Carnet politique N°4 : des fleurs

J’entre chez le fleuriste. Il est 19h30, il fait nuit, la place d’Italie grouille de gens pressés, les bouches de métro dégobillent des flots de mines exaspérées – c’est la grève – tout le monde se rue chez soi, et moi, je sors.

Dans la boutique, un jeune homme détaille les goûts et les couleurs préférées de sa mère : « Elle aime le violet et le rose. » La fleuriste quitte son guichet, se promène entre les bottes parfumées, les pots vides et les bouquets séchés, attrape quelques variétés aux noms immémorables, compose, et se retourne vers le client : « Comme ceci ? » Comme cela.

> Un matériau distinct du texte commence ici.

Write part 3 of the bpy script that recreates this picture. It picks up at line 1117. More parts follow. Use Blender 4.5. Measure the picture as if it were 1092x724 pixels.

Derrière, un homme ausculte chaque pétale. Il hésite. Il consulte son téléphone. Il compare. Il est sans doute amoureux. Ou coupable.

Après moult tergiversations, le premier client s’en va enfin. Je m’avance et, sans réfléchir, lui commande deux bottes de roses blanches. Elle les dépose sur son plan de travail et m’interroge sur l’occasion de cette offrande. Machinalement, je lui réponds : « C’est pour déposer à un endroit où a eu lieu un crime. » Elle lève les yeux. Je baisse les miens. « Ce soir », me demande-t-elle. Oui, ce soir.

Je retourne à la voiture, dépose le bouquet sur le siège passager et fonce au Mareyeur, à côté du Sénat. Axelle y travaille et ne pourra se joindre à. Elle m’a donc demandé d’y déposer ses fleurs. Nous ne serons pas nombreux, de toute façon. Mais en cet instant précis, le silence de huit vaudra le cri de mille.

Il est 21h. Devant l’immeuble, une vision familière, celle des bougies, des photos, des lettres et des fleurs. Une nature morte contemporaine. Comme d’habitude, il y a ceux qui s’arrêtent, ceux qui passent, ceux qui prient et ceux qui parlent. Et puis il y a cet enfant. Là, tout seul. Agenouillé devant le portrait de Lola. Isolé du vacarme, de la rumeur, des regards et des moqueries. Après avoir déposé son bouquet, John s’agenouille à côté de lui, le regard porté vers ce visage lumineux, celui de Lola. Et pendant quelques secondes, ce petit garçon au visage blème lui parle de cette amie qu’il ne reverra pas. Ils pleurent. Moi aussi. D’injustice, d’impuissance et de haine.

Quelques jours auparavant, dans la voiture, Guillaume nous faisait écouter l’interview d’un journaliste qui dévoilait les détails sordides du crime. Je me cramponnais au volant et ravalais mes larmes en me jurant exagérément de les buter moi-même. La route était si longue. Et nous étions si tristes. Pas d’une tristesse sanglotante dont l’abattement nous fait renoncer à tout espoir. Mais au contraire, la tristesse du justicier. Loin du trafic des émotions, du politiquement correct, du détournement des esprits, du calcul, du buzz, de la tactique…

Nous décidons alors d’annuler un déplacement dans la Sarthe pour se rendre à l’hommage aux victimes organisé par l’Institut pour la justice. Non par « récupération politique » mais précisément parce qu’être politique, c’est être responsable, et qu’être absent, c’est être coupable. Mais les heures passent et les figurants se révèlent. Ce soir là, il y a ceux qui se joignent aux larmes des Français et ceux qui se chauffent au bois de leur égocentrisme.

En apprenant le retrait de certains, je me dis simplement que si ce genre de drame ne convainc pas les politiciens de droite et de gauche de s’unir un instant, alors nous ne pouvons définitivement plus rien faire pour eux, et eux ne feront jamais rien pour la France.

Si ces gens censés servir les Français, prétendant au pouvoir, fuient leurs plus simples responsabilités d’hommes et se comportent en fuyards devant ce qu’il y a de plus odieux, la mort d’un enfant, au prétexte qu’elle ne vaudrait pas un risque – moindre – politique, c’est qu’ils ne prendront jamais aucun risque au pouvoir.

Maud Protat-Koffler

3 réflexions sur “Carnet politique N°4 : des fleurs

  1. Un récit émouvant. Une description de ce qu’il se passe en France aujourd’hui très juste.
    Ce qui hélas est une évidence pour certains, ne l’est pas du tout chez d’autres.
    La bagarre des mors et sur le terrain sera très rude. Ne lâchons rien.